The port community knew and respected Hakob Baghdasaryan and Murat Kaprelyan. They were also wary of the strict foreman Saakyan, whose police whistle hung permanently around his neck. If anything went wrong, a sharp whistle would ring out, meaning only one thing: “Everyone, over here”. Yet the most remarkable Armenian among the port workers was a man whose story would be retold in port folklore for decades — Avetis Markarian.

He arrived in Odesa as a teenager in 1910, completely alone. His family had been killed during an anti-Armenian massacre in a mountain village of the Ottoman Empire. The thin, exhausted boy walked all the way across the Caucasus and the southern steppes to reach the Black Sea because his older brother, Petros, was already working in Odesa.

Avetis's first job was carrying heavy sacks of salt on his back. It was work that broke grown men, but he endured it. Over time, Markarian became one of the port’s finest stevedores and eventually rose to the position of ship foreman responsible for cargo operations. He also spoke five languages: Armenian, Turkish, Greek, Persian, and English. It was this remarkable skill that one day made him famous throughout the port. The story took place after the war.

On a foggy summer morning, complete calm lay over Odesa Bay. Sea and sky blended into a single pale-blue veil. Even the border guards failed to notice a small Turkish vessel with a faded blue hull quietly entering the Quarantine Harbour through the Vorontsov Gates.

The boat moored at the Grocery Quay. There were only two people on board—the captain and the engineer.

The captain jumped ashore, waving his papers and repeatedly shouting a single word:
— Tahtakurusu! Tahtakurusu!

The dockworkers exchanged puzzled glances. Some thought it was the name of the cargo; others assumed it was a curse. A crowd quickly gathered around the bewildered visitor.

Then someone said:
— Call Markarian. He speaks Turkish.

Avetis came over, listened to the captain—and burst out laughing.

As it turned out, "tahtakurusu" means “bedbug” in Turkish. The vessel had arrived from Istanbul to collect a small shipment of naphthalene, a substance used to protect fabrics from moths and other insects.

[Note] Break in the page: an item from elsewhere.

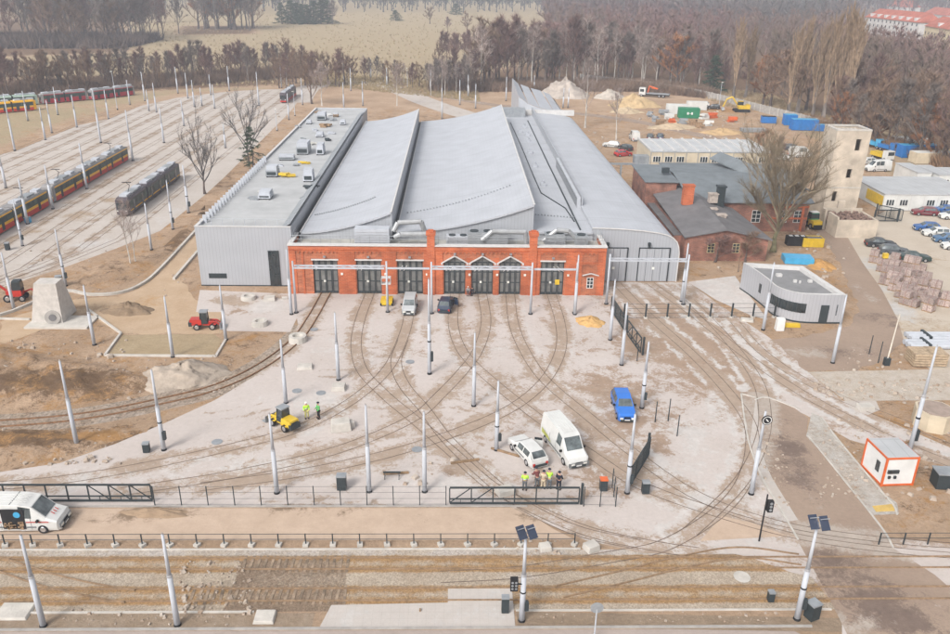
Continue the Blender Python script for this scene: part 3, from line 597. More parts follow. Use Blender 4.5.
for px in(431.2,531): 
    cx=ux(px)
    t=MB().bx(cx-.5,cx+.5,-.25,.6,0,8.55); t.bx(cx-.62,cx+.62,-.35,.7,8.3,8.75); t.bx(cx-.36,cx+.36,-.1,.45,8.75,8.95); t.build('brick_pier',M['brick_pier'],bf)
cp=MB(); xs_=[X0-.1,ux(431.2)-.5,ux(431.2)+.5,ux(531)-.5,ux(531)+.5,X1+.1]
for a,b in((0,1),(2,3),(4,5)): cp.bx(xs_[a],xs_[b],-.22,.6,HB,HB+.16)
cp.bx(X0-.1,X0+.5,.6,5.2,HB,HB+.16); cp.bx(X1-.5,X1+.1,.6,5.2,HB,HB+.16); cp.build('coping',M['coping'],bf)
trr=MB().bx(X0+.46,X1-.46,.51,5.2,5.9,6.05); trr.build('terrace',mat('terrace_membrane',(.38,.37,.34),.9,0,.15,.5),bf)
for i,(cx,w,h,a) in enumerate(doors):
    d=MB(); n=4
    for k in range(n):
        u0=cx-w/2+w*k/n+.04; u1=cx-w/2+w*(k+1)/n-.04
        for q in((u0,u0+.09,.05,h),(u1-.09,u1,.05,h),(u0+.09,u1-.09,.05,.35),(u0+.09,u1-.09,h-.12,h),(u0+.09,u1-.09,h*.36,h*.36+.1),(u0+.09,u1-.09,h*.68,h*.68+.1)): d.bx(q[0],q[1],.22,.30,q[2],q[3])
    if a:
        k=len(d.v); 
        for s in(-1,1): d.tube((cx+s*w/2,.26,h+.02),(cx,.26,h+.70),.06,.06,4)
        d.tube((cx,.26,h),(cx,.26,h+.72),.05,.05,4)
    dd=d.build('door',mat('door_frame_steel',(.045,.055,.06),.5,0,.1) if i==0 else bpy.data.materials['door_frame_steel'],bf)
    g=MB(); g.bx(cx-w/2,cx+w/2,.31,.36,.03,h)
    if a: k=len(g.v); g.v+=[(cx-w/2,.31,h),(cx+w/2,.31,h),(cx,.31,h+.75)]; g.f.append((k,k+1,k+2))
    g.build('glass',mat('door_glass',(.21,.21,.20),.3,0,.55,.7,c2=(.07,.075,.08),spec=.7) if i==0 else bpy.data.materials['door_glass'],dd)
    t=MB()
    if a:
        for s in(-1,1):
            t.tube((cx+s*(w/2+.25),-.1,h-.05),(cx,-.1,h+.92),.11,.11,4); 
            t.bx(cx+s*(w/2+.25)-.12,cx+s*(w/2+.25)+.12,-.16,-.02,h-.3,h)
    else: t.bx(cx-w/2-.15,cx+w/2+.15,-.16,-.01,h,h+.17)
    t.build('lintel',M['coping'],bf)
    # small round lamps and number plates flanking the doors
    MB().box(cx+w/2+.55,-.17,2.9,.28,.1,.28).build('sign_plate',M['lamp'],bf)
    MB().box(cx-.2,.19,1.75,.28,.03,.28).build('number_plate',M['lamp'],dd)
    MB().box(cx,-.25,h+ (1.25 if a else .55),.3,.3,.2).build('lamp',M['greymetal'],bf)
MB().box(doors[-1][0]+.75,.19,1.8,.6,.03,.7).build('notice_board',M['yellow'],bf)
window_part(bf,wx,.05,1.0,.9,1.55,'y',2,3)
a=MB(); 
for s in(-1,1): a.tube((wx+s*1.1,-.12,2.85),(wx,-.12,3.15),.09,.09,4)
a.build('lintel',M['coping'],bf)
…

Markarian quickly resolved all the formalities. He escorted the captain to the port’s main dispatch office, where representatives of the border service and the Inflot shipping agency were urgently summoned. The incident itself was later recalled during safety briefings as a vivid example of how dense fog could conceal a vessel even near the entrance to the port.

Yet Markarian was respected not because of this amusing story. During the war, although he was exempt from military service, he chose to serve at the front. After Victory, he returned to the quays as if he had never known any other life. Then his children came to work at the port. Then his grandchildren. Then his great-grandchildren. Four generations in all.

And perhaps this is the true meaning of old Virmenskyi Lane. People who had lost their homes but not their dignity found a new shore by the Odesa Sea Port—and became part of its history, its character, and its spirit.